Tip: Try to use small, but sensible, sampling periods in measurement profiles in Jade Capture and specify a count. For example, a sampling period of 1 hour with a count of 168 is preferable to using a single sampling period of 7 days (and it is more flexible too!).

Changing the JADE.INI file to allow more periods

To change the maximum number of periods allowed in one data folder:

  1. Exit from both Jade Capture and Jade Viewer as necessary.
  2. Take a backup of the jade.ini file in the Jade directory (for example, c:\jade).
  3. In Program Manager, run a suitable editor, such as Notepad.
  4. In Notepad, open the jade.ini file to be found in the Jade directory.
  5. Search for the section called [Viewer Options].
  6. Change the line beginning "Max Periods=" to specify the maximum number of periods that can be listed. Note that you can enter a value of 0 (zero) to indicate that no limit is required, in which case Jade Viewer uses the Jade Capture period. For example, to change the maximum number of periods to 200, you specify:
    Max Periods=200
    If this line does not exist in the file already, you will have to add the complete line to the section.
  7. Save and close the jade.ini file.
  8. Re-run Jade Viewer for the changes to take effect.

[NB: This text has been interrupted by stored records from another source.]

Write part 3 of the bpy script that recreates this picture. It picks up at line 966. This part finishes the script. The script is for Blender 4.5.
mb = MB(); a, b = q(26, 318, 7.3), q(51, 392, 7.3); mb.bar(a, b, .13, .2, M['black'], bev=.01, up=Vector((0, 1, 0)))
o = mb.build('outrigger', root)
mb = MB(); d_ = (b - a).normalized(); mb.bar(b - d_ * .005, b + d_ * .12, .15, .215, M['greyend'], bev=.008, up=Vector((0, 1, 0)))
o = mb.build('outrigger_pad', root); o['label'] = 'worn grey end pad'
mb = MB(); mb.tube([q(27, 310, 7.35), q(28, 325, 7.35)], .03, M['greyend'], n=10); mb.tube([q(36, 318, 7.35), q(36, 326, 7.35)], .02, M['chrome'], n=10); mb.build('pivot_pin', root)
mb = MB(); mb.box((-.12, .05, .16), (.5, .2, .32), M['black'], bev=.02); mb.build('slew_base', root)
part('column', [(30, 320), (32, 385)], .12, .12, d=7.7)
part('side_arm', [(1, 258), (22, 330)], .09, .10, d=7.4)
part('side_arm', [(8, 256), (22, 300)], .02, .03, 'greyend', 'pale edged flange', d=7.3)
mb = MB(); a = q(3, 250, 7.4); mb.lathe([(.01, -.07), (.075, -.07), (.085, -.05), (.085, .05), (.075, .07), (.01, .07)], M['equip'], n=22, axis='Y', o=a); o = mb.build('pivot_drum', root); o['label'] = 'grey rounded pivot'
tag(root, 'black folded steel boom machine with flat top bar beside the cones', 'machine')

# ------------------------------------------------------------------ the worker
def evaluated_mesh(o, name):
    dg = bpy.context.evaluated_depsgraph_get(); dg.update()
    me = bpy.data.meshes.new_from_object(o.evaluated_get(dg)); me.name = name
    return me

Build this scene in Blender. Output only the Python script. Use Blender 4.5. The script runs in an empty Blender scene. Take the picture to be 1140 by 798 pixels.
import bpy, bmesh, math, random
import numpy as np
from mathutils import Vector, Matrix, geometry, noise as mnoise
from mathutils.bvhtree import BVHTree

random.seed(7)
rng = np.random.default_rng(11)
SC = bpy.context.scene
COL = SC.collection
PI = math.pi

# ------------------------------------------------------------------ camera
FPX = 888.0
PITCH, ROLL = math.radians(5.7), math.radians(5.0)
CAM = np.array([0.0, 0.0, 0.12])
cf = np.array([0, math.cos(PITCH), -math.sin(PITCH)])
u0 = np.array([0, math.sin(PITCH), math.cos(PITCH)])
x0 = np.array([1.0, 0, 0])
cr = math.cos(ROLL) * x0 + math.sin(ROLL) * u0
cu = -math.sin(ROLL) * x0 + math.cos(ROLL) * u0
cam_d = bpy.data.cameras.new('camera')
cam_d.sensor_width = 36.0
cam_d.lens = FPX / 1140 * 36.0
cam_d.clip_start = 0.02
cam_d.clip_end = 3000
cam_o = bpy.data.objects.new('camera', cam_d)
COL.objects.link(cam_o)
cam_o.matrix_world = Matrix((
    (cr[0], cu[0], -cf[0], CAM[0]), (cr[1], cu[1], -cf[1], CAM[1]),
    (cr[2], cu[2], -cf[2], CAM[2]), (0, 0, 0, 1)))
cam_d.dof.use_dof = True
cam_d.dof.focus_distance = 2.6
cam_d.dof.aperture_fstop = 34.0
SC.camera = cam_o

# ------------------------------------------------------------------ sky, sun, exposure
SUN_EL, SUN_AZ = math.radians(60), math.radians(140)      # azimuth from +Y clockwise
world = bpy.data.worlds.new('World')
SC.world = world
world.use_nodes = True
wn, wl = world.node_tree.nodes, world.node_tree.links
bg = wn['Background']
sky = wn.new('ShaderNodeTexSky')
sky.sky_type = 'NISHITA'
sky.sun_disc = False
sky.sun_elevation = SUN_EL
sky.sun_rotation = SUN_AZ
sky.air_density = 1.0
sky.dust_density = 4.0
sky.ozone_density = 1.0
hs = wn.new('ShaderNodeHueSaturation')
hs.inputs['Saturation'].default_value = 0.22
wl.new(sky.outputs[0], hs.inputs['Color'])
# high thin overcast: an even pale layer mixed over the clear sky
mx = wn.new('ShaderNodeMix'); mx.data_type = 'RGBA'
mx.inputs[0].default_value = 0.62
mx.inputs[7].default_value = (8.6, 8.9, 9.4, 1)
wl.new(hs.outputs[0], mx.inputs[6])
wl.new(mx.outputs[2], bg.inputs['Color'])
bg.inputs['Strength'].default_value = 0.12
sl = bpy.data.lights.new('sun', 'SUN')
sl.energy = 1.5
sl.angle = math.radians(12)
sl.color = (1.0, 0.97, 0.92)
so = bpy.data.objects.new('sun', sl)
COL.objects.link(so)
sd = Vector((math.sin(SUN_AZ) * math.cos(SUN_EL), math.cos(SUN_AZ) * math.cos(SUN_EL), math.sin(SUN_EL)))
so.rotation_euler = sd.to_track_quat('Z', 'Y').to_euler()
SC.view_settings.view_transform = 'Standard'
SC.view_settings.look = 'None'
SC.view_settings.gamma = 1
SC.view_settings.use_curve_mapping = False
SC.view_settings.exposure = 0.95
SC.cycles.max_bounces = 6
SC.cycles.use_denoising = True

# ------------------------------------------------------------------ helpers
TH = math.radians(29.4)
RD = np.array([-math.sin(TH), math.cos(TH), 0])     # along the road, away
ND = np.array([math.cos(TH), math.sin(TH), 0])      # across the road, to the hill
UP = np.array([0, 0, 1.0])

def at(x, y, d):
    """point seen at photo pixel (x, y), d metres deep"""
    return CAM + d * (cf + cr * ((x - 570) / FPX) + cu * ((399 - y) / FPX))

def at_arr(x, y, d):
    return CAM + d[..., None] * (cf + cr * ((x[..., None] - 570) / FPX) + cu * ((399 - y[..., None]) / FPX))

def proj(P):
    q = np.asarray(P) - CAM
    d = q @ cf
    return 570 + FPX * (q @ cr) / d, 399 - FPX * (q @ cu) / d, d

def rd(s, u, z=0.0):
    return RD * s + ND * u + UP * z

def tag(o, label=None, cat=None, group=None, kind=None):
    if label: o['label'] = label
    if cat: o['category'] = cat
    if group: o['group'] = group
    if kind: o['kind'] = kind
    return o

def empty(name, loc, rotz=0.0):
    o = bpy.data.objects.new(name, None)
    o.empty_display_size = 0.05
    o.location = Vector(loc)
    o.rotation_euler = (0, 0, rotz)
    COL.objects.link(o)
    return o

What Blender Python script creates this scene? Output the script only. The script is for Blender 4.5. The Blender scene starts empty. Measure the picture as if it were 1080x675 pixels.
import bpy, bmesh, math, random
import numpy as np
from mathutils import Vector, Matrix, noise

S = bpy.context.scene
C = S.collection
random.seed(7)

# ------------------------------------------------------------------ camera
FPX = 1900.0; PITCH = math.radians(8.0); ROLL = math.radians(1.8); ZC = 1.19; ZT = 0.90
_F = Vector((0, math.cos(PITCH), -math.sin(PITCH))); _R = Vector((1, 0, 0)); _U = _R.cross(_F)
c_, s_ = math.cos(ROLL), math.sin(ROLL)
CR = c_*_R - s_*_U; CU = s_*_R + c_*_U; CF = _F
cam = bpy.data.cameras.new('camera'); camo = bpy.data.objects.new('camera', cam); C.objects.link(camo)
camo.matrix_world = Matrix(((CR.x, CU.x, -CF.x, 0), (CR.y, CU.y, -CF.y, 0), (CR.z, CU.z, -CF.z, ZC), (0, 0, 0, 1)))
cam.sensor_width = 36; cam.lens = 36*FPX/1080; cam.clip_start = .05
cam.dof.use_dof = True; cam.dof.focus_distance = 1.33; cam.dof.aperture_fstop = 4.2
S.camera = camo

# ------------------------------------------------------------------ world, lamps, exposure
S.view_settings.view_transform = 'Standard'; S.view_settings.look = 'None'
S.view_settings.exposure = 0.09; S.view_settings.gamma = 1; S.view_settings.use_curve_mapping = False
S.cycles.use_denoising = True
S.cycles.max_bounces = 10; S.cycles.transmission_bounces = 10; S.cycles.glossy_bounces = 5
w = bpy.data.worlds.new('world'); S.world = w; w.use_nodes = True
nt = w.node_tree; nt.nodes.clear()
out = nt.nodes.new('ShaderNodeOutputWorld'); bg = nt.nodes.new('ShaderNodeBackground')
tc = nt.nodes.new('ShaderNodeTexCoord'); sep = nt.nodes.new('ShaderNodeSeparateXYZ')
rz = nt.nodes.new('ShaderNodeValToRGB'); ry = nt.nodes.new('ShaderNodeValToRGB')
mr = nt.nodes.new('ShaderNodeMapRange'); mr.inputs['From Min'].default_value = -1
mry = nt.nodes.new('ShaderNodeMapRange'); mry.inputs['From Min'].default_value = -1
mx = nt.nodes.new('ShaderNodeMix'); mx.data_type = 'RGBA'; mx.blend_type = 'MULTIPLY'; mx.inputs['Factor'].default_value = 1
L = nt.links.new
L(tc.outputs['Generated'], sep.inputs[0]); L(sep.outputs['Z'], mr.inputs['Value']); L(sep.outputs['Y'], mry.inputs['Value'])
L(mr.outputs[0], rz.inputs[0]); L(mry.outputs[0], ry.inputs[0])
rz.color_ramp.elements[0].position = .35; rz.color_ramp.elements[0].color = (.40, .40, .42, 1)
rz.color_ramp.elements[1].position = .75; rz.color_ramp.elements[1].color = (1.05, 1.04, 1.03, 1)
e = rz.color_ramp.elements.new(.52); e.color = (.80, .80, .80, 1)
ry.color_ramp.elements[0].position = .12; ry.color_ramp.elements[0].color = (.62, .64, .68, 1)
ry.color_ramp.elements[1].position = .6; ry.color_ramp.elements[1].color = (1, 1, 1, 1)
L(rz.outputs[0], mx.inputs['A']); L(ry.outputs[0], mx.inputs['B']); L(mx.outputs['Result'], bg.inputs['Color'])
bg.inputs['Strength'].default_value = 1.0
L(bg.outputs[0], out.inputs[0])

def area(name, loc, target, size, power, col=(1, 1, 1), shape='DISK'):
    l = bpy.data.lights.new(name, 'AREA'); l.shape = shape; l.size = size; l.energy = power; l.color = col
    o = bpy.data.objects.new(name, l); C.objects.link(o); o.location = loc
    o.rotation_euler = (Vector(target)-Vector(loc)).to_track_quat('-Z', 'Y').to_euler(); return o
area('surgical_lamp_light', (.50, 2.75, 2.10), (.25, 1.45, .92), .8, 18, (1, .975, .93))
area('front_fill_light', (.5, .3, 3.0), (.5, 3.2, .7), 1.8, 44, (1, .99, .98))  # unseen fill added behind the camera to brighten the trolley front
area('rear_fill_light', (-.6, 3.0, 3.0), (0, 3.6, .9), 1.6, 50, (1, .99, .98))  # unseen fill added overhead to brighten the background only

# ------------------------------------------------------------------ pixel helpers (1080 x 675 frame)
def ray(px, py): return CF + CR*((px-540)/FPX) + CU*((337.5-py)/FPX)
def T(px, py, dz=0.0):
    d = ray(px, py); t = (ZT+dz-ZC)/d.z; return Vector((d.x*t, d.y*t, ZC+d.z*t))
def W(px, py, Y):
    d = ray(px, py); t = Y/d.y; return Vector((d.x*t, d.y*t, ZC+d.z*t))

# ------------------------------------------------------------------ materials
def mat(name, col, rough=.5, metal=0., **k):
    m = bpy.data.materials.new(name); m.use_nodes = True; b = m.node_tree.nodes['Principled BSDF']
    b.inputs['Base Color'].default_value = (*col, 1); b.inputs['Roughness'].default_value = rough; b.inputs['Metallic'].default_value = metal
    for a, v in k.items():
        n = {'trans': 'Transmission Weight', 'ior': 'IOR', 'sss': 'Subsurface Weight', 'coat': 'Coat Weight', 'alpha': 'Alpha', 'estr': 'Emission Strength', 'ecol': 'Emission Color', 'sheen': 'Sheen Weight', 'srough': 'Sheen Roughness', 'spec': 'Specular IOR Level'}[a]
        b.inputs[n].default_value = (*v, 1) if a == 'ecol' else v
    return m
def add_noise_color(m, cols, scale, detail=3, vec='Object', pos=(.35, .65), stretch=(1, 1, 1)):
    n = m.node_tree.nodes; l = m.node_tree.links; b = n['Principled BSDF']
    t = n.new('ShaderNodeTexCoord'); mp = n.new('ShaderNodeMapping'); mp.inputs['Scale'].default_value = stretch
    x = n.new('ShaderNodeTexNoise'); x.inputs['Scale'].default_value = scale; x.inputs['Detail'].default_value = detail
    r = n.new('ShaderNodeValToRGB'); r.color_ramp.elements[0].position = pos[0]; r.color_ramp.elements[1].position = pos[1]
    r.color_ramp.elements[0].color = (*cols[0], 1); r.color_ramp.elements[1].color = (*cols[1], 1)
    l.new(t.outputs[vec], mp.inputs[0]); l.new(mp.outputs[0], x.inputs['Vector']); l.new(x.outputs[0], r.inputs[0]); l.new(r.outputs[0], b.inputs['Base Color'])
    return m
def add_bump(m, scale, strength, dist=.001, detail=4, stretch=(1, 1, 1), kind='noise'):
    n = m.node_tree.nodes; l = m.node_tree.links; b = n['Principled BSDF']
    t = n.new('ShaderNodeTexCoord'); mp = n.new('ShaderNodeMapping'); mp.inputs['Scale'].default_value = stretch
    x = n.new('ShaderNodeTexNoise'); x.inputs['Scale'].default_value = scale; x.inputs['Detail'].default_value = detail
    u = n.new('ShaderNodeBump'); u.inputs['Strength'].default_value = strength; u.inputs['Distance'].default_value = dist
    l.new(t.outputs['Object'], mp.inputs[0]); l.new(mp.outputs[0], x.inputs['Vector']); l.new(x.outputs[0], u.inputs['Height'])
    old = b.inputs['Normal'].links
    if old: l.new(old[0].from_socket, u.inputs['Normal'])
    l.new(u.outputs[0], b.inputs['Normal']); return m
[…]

Sampling rates and the number of data samples

A high sampling rate for a long measurement will, of course, generate a large number of data samples. For example, a seven-day measurement period at 10 samples per second would generate over six million data samples and a Jade measurement file of over 12Mb. Users may wish to consider using lower sampling rates - particularly if they prefer longer sampling periods in the measurement profile and are therefore unlikely to actually view the data at its raw (home) level. However, doing this does mean far less flexibility and may not be an option for most users.